Gap Inc. is defying the skeptics.
By refusing to join competitors making early-holiday markdowns, the biggest U.S. clothing retailer may post a fourth-quarter profit gain for the first time since 2005.
After two years of declining sales, San Francisco-based Gap has cut inventory at its namesake brand to avoid having to slash prices on $98 cashmere sweaters and $148 tweed coats in what may be the slowest Christmas shopping season in five years.
U.S. mall-based apparel retailers are running an average of 5 percent more discount programs than a year ago, according to estimates by Wachovia Corp. Gap, with a market value about the same on the New York Stock Exchange as in 2004, is focusing on profitable growth while updating its clothes. The strategy will help the stock rise 13 percent in the next year, estimated CL King & Associates analyst Mark Montagna.
"We're making a conscious choice to return to [regular-priced] selling and focus much more on our bottom line than we are top-line growth," said Marka Hansen, 54, the Gap brand president, in an interview this week. "The big, big work for us to do is to continue to develop our product offering so that it's incredibly compelling."

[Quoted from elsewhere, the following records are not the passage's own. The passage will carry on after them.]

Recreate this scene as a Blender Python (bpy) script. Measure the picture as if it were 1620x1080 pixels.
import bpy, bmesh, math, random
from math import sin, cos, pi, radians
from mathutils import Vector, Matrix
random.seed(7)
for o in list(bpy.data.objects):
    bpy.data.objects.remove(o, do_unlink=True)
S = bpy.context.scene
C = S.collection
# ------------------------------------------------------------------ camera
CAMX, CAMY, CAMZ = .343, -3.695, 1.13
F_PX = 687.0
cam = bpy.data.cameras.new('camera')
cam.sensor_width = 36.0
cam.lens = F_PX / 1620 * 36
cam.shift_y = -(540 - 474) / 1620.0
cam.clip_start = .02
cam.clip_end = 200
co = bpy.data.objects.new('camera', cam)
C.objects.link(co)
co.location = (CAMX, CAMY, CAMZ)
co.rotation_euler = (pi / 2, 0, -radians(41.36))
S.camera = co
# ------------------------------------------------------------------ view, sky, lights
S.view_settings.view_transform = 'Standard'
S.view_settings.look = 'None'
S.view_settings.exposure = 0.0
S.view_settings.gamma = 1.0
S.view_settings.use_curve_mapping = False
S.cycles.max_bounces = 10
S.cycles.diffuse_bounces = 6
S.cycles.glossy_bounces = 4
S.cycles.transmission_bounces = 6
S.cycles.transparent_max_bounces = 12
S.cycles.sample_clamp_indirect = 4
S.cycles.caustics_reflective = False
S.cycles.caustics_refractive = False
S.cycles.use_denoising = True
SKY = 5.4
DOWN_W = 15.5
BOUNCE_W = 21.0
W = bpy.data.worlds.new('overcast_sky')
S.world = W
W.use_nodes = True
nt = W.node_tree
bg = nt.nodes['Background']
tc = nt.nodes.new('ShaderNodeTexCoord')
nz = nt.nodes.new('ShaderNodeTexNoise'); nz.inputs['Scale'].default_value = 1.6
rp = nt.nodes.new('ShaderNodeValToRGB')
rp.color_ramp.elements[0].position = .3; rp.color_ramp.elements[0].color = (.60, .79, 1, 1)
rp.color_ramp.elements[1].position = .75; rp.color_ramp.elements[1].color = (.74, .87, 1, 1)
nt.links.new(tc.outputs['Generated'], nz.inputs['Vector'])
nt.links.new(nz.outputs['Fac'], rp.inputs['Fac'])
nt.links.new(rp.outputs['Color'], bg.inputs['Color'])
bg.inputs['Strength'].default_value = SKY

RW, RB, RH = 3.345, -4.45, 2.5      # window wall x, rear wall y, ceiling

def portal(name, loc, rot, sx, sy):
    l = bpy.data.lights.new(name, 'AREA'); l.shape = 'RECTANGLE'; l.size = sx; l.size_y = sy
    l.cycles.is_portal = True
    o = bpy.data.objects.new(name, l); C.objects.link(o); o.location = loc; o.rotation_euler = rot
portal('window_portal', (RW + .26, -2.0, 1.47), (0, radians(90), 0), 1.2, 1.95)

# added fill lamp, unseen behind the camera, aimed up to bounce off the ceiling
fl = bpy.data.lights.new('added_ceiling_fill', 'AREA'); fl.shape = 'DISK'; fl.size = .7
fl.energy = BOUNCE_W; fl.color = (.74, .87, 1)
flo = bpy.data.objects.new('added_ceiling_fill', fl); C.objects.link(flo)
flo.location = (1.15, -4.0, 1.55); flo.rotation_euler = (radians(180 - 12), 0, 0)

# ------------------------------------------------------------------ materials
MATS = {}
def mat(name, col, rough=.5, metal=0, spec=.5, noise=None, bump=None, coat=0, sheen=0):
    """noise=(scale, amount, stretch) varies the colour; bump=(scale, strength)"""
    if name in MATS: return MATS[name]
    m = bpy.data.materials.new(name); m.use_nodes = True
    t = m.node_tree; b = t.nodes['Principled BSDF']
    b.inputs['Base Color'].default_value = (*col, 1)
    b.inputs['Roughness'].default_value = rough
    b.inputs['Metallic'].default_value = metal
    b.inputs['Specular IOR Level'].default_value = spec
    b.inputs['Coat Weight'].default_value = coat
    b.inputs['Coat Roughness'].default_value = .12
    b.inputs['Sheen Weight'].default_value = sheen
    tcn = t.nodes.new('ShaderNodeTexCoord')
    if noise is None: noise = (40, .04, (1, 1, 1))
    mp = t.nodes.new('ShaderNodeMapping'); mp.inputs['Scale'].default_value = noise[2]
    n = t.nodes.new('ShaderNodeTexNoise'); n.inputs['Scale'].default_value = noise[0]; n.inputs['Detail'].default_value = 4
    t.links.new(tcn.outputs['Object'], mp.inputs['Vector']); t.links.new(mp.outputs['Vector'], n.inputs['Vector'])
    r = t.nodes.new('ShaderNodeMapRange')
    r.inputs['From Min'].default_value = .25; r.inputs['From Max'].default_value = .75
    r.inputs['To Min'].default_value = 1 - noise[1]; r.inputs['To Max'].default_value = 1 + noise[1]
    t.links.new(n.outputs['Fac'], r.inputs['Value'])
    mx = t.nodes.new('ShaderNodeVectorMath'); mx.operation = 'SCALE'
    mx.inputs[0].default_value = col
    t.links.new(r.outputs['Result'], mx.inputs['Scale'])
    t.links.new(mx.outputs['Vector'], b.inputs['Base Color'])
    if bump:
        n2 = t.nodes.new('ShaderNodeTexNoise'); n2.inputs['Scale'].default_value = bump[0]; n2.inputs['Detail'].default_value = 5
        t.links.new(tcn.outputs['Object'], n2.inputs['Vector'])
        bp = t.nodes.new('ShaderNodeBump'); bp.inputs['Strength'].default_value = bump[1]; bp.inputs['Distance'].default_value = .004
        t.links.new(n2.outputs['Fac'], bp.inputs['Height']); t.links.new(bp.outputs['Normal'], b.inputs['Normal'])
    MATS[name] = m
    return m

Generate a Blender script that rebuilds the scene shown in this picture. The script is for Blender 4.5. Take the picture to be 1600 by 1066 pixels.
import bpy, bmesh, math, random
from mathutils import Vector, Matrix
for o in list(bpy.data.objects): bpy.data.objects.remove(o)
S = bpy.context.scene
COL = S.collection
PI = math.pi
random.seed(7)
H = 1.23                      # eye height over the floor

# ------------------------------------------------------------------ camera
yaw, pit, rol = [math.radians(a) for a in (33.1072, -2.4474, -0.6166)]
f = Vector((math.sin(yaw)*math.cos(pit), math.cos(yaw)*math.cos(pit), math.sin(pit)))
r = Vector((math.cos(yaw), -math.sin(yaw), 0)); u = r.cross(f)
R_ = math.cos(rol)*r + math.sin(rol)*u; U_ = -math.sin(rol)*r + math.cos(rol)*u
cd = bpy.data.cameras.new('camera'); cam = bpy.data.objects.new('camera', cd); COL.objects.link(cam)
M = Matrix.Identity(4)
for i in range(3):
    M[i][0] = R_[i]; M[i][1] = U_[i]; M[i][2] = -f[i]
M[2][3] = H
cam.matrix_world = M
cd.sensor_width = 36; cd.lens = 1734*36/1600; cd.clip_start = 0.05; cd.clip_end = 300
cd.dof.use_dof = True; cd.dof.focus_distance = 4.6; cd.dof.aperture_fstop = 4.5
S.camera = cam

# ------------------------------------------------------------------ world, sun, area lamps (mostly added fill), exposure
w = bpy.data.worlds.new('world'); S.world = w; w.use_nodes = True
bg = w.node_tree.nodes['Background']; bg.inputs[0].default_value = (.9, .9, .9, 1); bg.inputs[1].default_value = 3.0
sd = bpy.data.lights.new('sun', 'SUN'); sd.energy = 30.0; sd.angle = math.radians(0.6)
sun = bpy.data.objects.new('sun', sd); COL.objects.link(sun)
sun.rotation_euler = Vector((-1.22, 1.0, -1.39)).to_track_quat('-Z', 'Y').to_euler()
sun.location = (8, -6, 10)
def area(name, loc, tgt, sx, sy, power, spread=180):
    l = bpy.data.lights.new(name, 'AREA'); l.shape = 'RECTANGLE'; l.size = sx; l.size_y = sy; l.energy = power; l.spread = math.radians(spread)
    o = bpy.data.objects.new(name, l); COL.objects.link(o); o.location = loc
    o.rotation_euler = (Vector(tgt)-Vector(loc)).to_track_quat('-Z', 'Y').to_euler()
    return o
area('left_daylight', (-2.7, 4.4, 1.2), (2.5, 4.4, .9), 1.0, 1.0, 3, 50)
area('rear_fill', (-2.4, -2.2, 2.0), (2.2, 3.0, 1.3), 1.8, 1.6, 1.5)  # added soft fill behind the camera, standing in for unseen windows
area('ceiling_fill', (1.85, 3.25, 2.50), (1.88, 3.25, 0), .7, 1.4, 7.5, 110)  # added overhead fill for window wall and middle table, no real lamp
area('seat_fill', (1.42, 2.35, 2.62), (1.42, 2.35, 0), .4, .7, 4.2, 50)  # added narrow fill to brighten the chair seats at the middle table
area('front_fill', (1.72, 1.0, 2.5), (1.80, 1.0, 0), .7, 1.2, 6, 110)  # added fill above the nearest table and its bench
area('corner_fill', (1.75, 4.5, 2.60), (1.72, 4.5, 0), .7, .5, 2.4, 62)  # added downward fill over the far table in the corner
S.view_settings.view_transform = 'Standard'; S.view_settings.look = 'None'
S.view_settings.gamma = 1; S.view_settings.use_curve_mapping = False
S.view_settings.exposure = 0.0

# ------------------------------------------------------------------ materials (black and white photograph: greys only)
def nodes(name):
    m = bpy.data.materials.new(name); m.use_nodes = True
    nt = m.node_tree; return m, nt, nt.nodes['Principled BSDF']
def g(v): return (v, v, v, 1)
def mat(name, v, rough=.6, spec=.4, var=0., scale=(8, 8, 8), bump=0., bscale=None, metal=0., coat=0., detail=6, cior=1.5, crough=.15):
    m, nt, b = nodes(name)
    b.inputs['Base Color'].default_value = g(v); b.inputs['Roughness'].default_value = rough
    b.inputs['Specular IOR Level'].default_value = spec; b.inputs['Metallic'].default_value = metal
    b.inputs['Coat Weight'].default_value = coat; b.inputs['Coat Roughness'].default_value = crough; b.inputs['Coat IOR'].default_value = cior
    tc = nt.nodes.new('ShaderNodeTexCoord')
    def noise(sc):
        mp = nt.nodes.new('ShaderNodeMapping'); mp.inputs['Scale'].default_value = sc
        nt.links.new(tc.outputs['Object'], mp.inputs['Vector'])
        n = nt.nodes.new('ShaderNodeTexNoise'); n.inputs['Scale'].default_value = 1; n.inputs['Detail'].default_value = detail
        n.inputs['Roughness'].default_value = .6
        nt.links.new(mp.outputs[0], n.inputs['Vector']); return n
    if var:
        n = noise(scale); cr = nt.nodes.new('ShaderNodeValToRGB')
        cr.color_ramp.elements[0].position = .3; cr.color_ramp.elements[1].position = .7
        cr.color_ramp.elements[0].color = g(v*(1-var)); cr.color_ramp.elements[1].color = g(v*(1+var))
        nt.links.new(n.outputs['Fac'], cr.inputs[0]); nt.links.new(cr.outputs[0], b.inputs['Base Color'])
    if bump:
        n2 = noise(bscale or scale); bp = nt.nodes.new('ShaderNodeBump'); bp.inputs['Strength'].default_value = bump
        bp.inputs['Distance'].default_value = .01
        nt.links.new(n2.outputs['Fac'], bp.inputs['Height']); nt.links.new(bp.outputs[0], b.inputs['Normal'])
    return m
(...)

Gap's holiday theme is "Crazy Stripes." The chain has stocked store windows with multicolored scarves and sweaters in magenta, gold and shamrock. The division is selling more full-priced clothes than a year ago and did no promotions the weekend after Thanksgiving, the most important shopping time of the year, Hansen said.
"This is the first year that we've actually seen them go back to this really colorful, crazy-striped campaign that was oh-so-successful in 2002," said Adrienne Tennant, an analyst at Friedman, Billings, Ramsey & Co. in Arlington, Virginia. "It really kind of brings that festive mood to the stores during the holiday season."
Gap shares climbed 47 cents, or 2.3 percent, to $20.90 Wednesday. Before Wednesday, the stock rose 4.8 percent this year, compared with a 15 percent decline in the Standard & Poor's 500 retailing index.